Cartoon by Roz Chast, published in The New Yorker. Used here for the purpose of commentary and review.
This cartoon by Roz Chast has me frozen at my desk. Elbows planted, fists pressed either side of my mouth, mind ticking over.
A row of lottery balls. Each carries something that holds up on its own. A fraction. A negative. A Roman numeral. Pi. Side by side, they suggest a winning combination. Side by side, they amount to nothing at all.
What I feel first is a sense of helplessness. A reminder that we can only control what is in our control, yet so much feels out of our control. The numbers sit there calmly, as if daring you to argue with them. You cannot. They are correct. They also get you nowhere.
I recognise this feeling. We live inside it.
We gather facts from different places and trust they will cooperate. Data, personal experience, expert opinion, history, instinct. Each comes with its own logic. Each carries weight. Then we stack them together and expect coherence, certainty, reward. When that does not arrive, frustration creeps in.
The digital age feeds this habit. It is a gift. It is also a curse. Access to information feels like power. Volume feels like progress. Speed feels like clarity. What it often delivers is overload. Different systems of meaning collide on the same screen, stripped of context, flattened into equivalence. Everything looks equally convincing. Nothing quite adds up.

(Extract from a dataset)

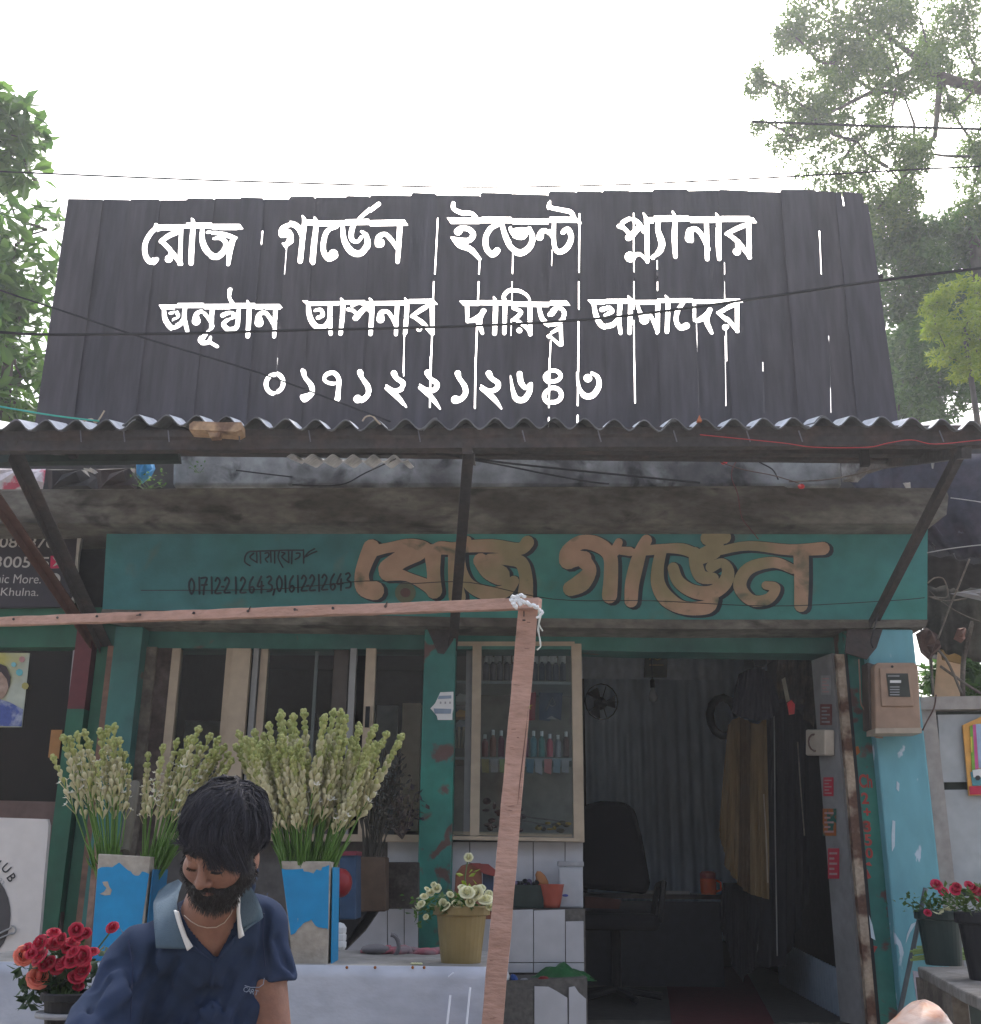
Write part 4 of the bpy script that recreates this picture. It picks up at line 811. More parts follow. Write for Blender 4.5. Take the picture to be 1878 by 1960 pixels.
cable('cable', [(1644, 1262), (1646, 1300), (1648, 1345), (1655, 1360), (1664, 1395), (1675, 1410), (1690, 1412)], 5.88, .004, mat('pinkish_cable', (.3, .2, .15), .6), 'pinkish cable looping under the electricity meter from its left')
cable('cable', [(1792, 1330), (1788, 1355), (1775, 1380), (1766, 1398)], 5.86, .004, mat('brown_cable', (.1, .05, .04)), 'brown cable entering the electricity meter from its lower right')
cable('cable', [(1672, 1240), (1668, 1225), (1680, 1180), (1695, 1130)], 5.80, .004, M_wire, 'black cable climbing from the meter over the fascia corner')
# painted characters on the teal column
M_redc = mat('faded_red_paint', (.38, .06, .05), .7, var=.2)
for s_, c_, h_ in (('Ch', (1657, 1495), 26), ('2', (1656, 1528), 22), ('+', (1660, 1554), 15), ('3', (1660, 1582), 22), ('5', (1662, 1608), 22), ('0', (1664, 1633), 20)):
    text(s_, c_, h_, 5.962, col_r, M_redc, 'painted_character', w=25 if s_ == 'Ch' else 14, bold=.03)
for k, pts in enumerate(([(1646, 1660), (1660, 1664), (1668, 1680), (1652, 1686)], [(1652, 1655), (1664, 1650), (1670, 1658)], [(1655, 1755), (1662, 1775), (1668, 1772)], [(1656, 1790), (1668, 1790), (1664, 1808), (1680, 1812), (1666, 1838), (1656, 1820)])):
    b = B(); b.px(pts, 5.963, .002); b.build('paint_mark', M_redc, col_r)
b = B(); b.px([(1636, 1430), (1643, 1428), (1647, 1440), (1640, 1446)], 5.963, .002); b.build('rust_spot', mat('orange_rust', (.35, .12, .03), .9, var=.4), col_r)
# white scrapes on the blue column
b = B()
for pts in ([(1717, 1495), (1722, 1500), (1721, 1515), (1716, 1510)], [(1709, 1570), (1714, 1572), (1713, 1620), (1708, 1630), (1707, 1600)], [(1664, 1752), (1670, 1770), (1676, 1800), (1668, 1795)], [(1745, 1769), (1756, 1764), (1742, 1786), (1734, 1806), (1737, 1788)]):
    b.px(pts, 5.896, .003)
stuff(b.build('paint_scrapes', mat('scraped_white', (.5, .6, .66), .7, var=.1), col_b))
# paper stuck on the middle column
b = B(); b.px([(843, 1325), (868, 1324), (868, 1357), (866, 1366), (866, 1378), (838, 1378), (836, 1370), (824, 1356), (833, 1346)], 5.972, .003); pp = b.build('torn_paper', M_whitep); tag(pp, 'torn white printed paper stuck on the teal middle column', 'paper')
b = B(); b.px([(840, 1332), (864, 1331), (864, 1337), (838, 1338)], 5.968, .002); b.px([(830, 1356), (864, 1357), (863, 1366), (832, 1366)], 5.968, .002); b.build('print_band', mat('blue_grey_print', (.25, .32, .42), .6), pp)
b = B()
for x in (842, 851, 860): b.px([(x, 1343), (x+3, 1343), (x+3, 1347), (x, 1347)], 5.968, .002)
b.build('small_print', M_greyp, pp)
# ================================================================ fascia lettering
ZE = lambda x, y: ((960+x/3.6115)*.71002, (1420+y/3.6115)*.71014)
ZF = lambda x, y: ((1480+x/3.6115)*.71002, (1420+y/3.6115)*.71014)
ZD = lambda x, y: ((900+x/1.3414)*.71002, (1400+y/1.3414)*.71014)
words = [
 (ZE, [(150, 205, 170), (95, 330, 150), (55, 470, 140), (80, 590, 170), (180, 620, 190)]), (ZE, [(190, 230, 110), (330, 200, 100), (500, 180, 130), (640, 200, 140), (735, 235, 110), (820, 205, 130), (940, 210, 120), (1080, 190, 120), (1340, 185, 130), (1590, 215, 120), (1670, 150, 130)]),
 (ZE, [(310, 410, 190), (430, 320, 180), (600, 250, 170)]), (ZE, [(310, 440, 180), (500, 485, 90), (680, 565, 120), (760, 620, 150)]), (ZE, [(745, 250, 170), (755, 450, 130), (760, 620, 160)]),
 (ZE, [(950, 250, 110), (955, 450, 120), (985, 680, 170)]), (ZE, [(1085, 130, 80)]),
 (ZE, [(1020, 250, 80), (1035, 420, 90), (1110, 570, 120), (1290, 650, 140), (1450, 625, 130), (1535, 530, 110)]), (ZE, [(1215, 330, 150), (1300, 420, 190), (1400, 470, 200)]), (ZE, [(1300, 310, 100), (1480, 315, 120), (1610, 350, 130), (1655, 500, 130), (1650, 640, 150), (1650, 700, 150)]),
 (ZF, [(190, 320, 190), (190, 240, 150), (310, 150, 140), (470, 170, 150), (590, 270, 140), (605, 450, 140), (590, 670, 150)]), (ZF, [(330, 320, 150), (400, 420, 130), (320, 540, 180), (210, 600, 150)]), (ZF, [(220, 310, 180), (350, 300, 130)]),
 (ZF, [(680, 150, 80), (640, 240, 100)]), (ZF, [(640, 225, 70), (790, 240, 90)]), (ZF, [(950, 130, 110), (900, 220, 120), (850, 380, 140), (810, 560, 140), (800, 720, 130)]),
 (ZF, [(860, 240, 80), (1000, 225, 100), (1130, 210, 90), (1300, 215, 110), (1420, 260, 110)]), (ZF, [(1090, 250, 110), (1060, 400, 120), (1065, 560, 140), (1150, 700, 160), (1320, 790, 130), (1540, 780, 140), (1600, 700, 110)]),
 (ZF, [(1210, 400, 110), (1260, 530, 120), (1400, 625, 130), (1580, 640, 140), (1710, 550, 140), (1745, 430, 120), (1690, 350, 90), (1580, 390, 110)]), (ZF, [(1420, 250, 110), (1430, 350, 130), (1480, 480, 130), (1600, 500, 110)]),
 (ZF, [(1545, 110, 140), (1710, 100, 130)]), (ZF, [(1620, 140, 170), (1600, 230, 170), (1480, 290, 150)]),
 (ZD, [(1390, 115, 30), (1500, 95, 34), (1650, 110, 40), (1770, 105, 48)]), (ZD, [(1690, 120, 56), (1692, 220, 54), (1690, 310, 50)]), (ZD, [(1660, 180, 34), (1590, 155, 40), (1500, 178, 46), (1468, 240, 48), (1510, 292, 42), (1570, 288, 40), (1598, 248, 36), (1562, 238, 30)]),
]
shp = []; let = []
for Z, st in words:
    k = scale_of(Z); w = stroke([(*Z(x, y), ww*k*1.1) for x, y, ww in st]); let += w; w2 = stroke([(*Z(x, y), ww*k*1.1+4) for x, y, ww in st]); shp += [[(x+6, y+3) for x, y in p] for p in w2]+[[(x+2, y+1) for x, y in p] for p in w2]
M_let = mat('peach_brown_paint', (.5, .33, .23), .75, (.33, .28, .16), 2.1, .44, .58, var=.12, col3=(.1, .13, .09), s3=6, lo3=.6, hi3=.72)
fas = [c_ for c_ in shop.children if c_.name.startswith('fascia')][0]
fas = bpy.data.objects['fascia']
b = B(); union_sheet(shp, FY-.004, .003, b); b.build('letter_shadow', mat('navy_shadow_paint', (.02, .03, .045), .7, var=.2), fas)
b = B(); union_sheet(let, FY-.008, .003, b); b.build('letter_paint', M_let, fas)
b = B(); b.poly([P(ZE(480, 640)[0]+20*math.cos(t), ZE(480, 640)[1]+20*math.sin(t), FY-.0085) for t in np.linspace(0, 6, 16)], (0, .004, 0)); b.poly([P(ZE(480, 640)[0]+10*math.cos(t), ZE(480, 640)[1]+9*math.sin(t), FY-.011) for t in np.linspace(0, 6, 12)], (0, .002, 0), 1)
b.build('dot_paint', [mat('greenish_tan_paint', (.13, .15, .1), .7), mat('brown_dot_paint', (.1, .05, .045), .7)], fas)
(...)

The cartoon also speaks to fairness. Even if these numbers were drawn, the system would refuse them. No payout. No recognition. Rules matter. Frameworks matter. Outcomes only count when they are recognised by the structures that govern them. This is uncomfortable to sit with, especially for people who value effort, evidence, and good faith.
I find myself thinking about public debate, policy, community conflict, even family conversations. We argue as though there is a single winning combination. If we explain it better. If we add one more piece of information. If we line things up more neatly. The cartoon suggests something else. Sometimes the issue is not effort or intelligence. Sometimes the pieces belong to different games.
I do not feel smarter after looking at it. I feel more aware of the limits, and of how often I ignore them. There is no win in it. Just recognition.